In the orthodox rock ‘n’ roll canon spread in the late 70s and early 80s by the curia of rock critics – the likes of Dave Marsh, Griel Marcus, Robert Christgau and the rest of Rolling Stone’s round-table of critics – the nadir of popular music was the six-year stretch between Elvis departing for the army, and the Beatles landing in New York.
The reason – this according to a claque of people who build careers “criticizing” an art form that was immune to criticism – was that for those six years, control of the pop music industry reverted back to what had it had been before the rise of Sun records and “black” radio; groups of full-time, professional “song pluggers” cranking out music by the bushel basket in the Mad Men-era equivalent of Tin Pan Alley, in places like the legendary Brill Building, where is songwriters cranked out songs in bulk lots, matched them up with casting-agency generic singers, who recorded the songs with groups of anonymous studio musicians with all of the ceremony of running groceries past the scanner, applying mass production tactics not much different than Eli Whitney or Henry Ford had brought to their products.
According to this mythology, on the other hand, 1954-58, and again after 1964, music was the production of legions of plucky songwriter-performers, during Elvis’ heyday, and again from the Beatles through roughly Woodstock.
According to their orthodoxy, music in the early 70s started slipping, with the creative process falling into the hands of “corporations ” , From which it was saved first by the punks, then by the “new wave” and then…
… well, it doesn’t matter. History has gone on. The curia has obsolesced itself; who on earth reads Rolling Stone anymore, much less remembers, much less pays attention, to Greil Marcus or Robert Christgau or Dave Marsh?
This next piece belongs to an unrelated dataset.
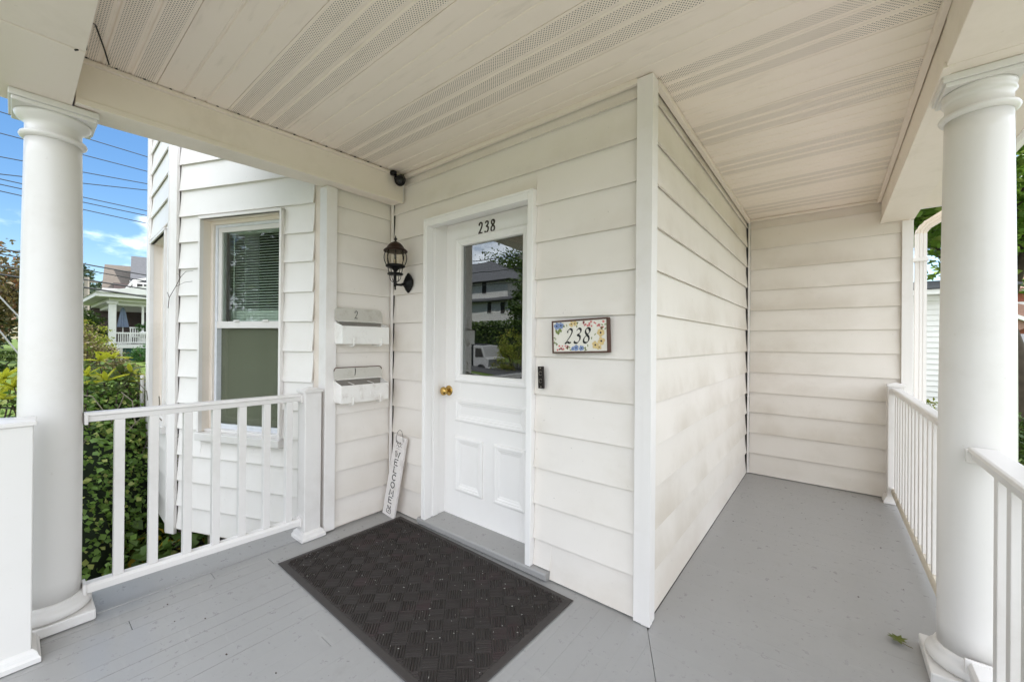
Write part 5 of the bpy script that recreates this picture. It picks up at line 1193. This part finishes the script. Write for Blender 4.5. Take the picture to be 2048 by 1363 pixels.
for i, (x0, lab) in enumerate(((-29, 'left clipped hedge before the white house across the street'), (-20.5, 'right clipped hedge before the white house across the street'))):
    t = thing('clipped_hedge', lab, 'hedge', (x0, -26.5, -1)); g_ = np.random.default_rng(60+i); n = 5200
    P = np.stack([x0+g_.uniform(-4.2, 4.2, n), -26.5+g_.uniform(-.7, .7, n), -1+g_.random(n)**.6*4.2], 1); link('foliage', leaf_mesh('foliage', P, .26, .6, seed=70+i), M['bush_green'], t, recalc=False)
    bx('inner_mass', (x0-4, x0+4, -27, -26.1, -1, 2.7), bpy.data.materials['dark_undergrowth'], t)
bush('yellow flowering shrub beside the parked truck', (-15.6, -18.6, .2), (1.15, 1.2, 1.5), M['bush_lime'], .12, 3400, 61)
tk = thing('parked_truck', 'white box truck parked across the street', 'truck', (-19, -18.5, -1))
gz = -1.02; TX = -1.7
b = MB(); b.prism([(-18.6, gz+.45), (-17.2, gz+.45), (-17.15, gz+1.1), (-17.45, gz+1.25), (-17.8, gz+2.0), (-18.6, gz+2.05)], -19.4, -17.7, lambda p, a: (p[0], a, p[1])); cab = obj('cab', b, M['van'], tk, .04)
b = MB(); b.prism([(-18.4, gz+1.25), (-17.65, gz+1.25), (-17.9, gz+1.85), (-18.4, gz+1.85)], -17.72, -17.68, lambda p, a: (p[0], a, p[1])); obj('side_window', b, M['dark'], cab)
bx('cargo_box', (-22.3, -18.65, -19.5, -17.6, gz+.7, gz+2.15), plain('dark_truck_box', (.05, .05, .055), .5), tk, .03); bx('chassis', (-22.2, -17.3, -19.2, -17.9, gz+.4, gz+.69), M['dark'], tk)
for xx in (-17.8, -21.3):
    for yy in (-17.62, -19.3):
        b = MB(); b.smooth = True; b.lathe([(.16, -.1), (.36, -.1), (.38, 0), (.36, .1), (.16, .1)], (xx, yy, gz+.38), 20, M=MK); wl = obj('wheel', b, M['tyre'], tk); b = MB(); b.lathe([(0, -.105), (.17, -.105), (.17, .105), (0, .105)], (xx, yy, gz+.38), 14, M=MK); obj('rim', b, M['alu'], wl)
bx('bumper', (-17.2, -17.12, -19.3, -17.75, gz+.4, gz+.6), M['alu'], tk, .02)
SW = {5.6: 'highest street cable reflected in the door glass sky', 5.0: 'middle street cable reflected in the door glass', 4.3: 'lowest street cable reflected in front of the white house'}
for yv, zv in ((-12.5, 5.6), (-12.6, 5.0), (-12.4, 4.3)):
    b = MB(); b.tube([(-60, yv+2, zv+1.0), (-30, yv, zv+.1), (0, yv-1, zv-.3), (30, yv-1, zv+.6)], .02, 5); tag(obj('utility_wire', b, M['wire']), SW[zv], 'wire', 'street cables')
Of course, both impressions were an illusion; a few songwriters, whether working in a song mill in Manhattan or in a row house in Liverpool, have always hoarded a disproportionate share of talent and sales. And plucky independents have always existed and upset the machine on occasion.
I list all of that background by way of saying something that would otherwise sound like the ravings of a curmudgeon; for all of the “critics” caterwauling about music before ’54, from ’54-’58, or during the early ’70s, the notion that every generation of parents has held – that all music sounds the same – has never been more true.
It’s not just a curmudgeonly illusion; it does largely sound the same, because most of what passes for popular music today is written and produced by, literally, the same five people.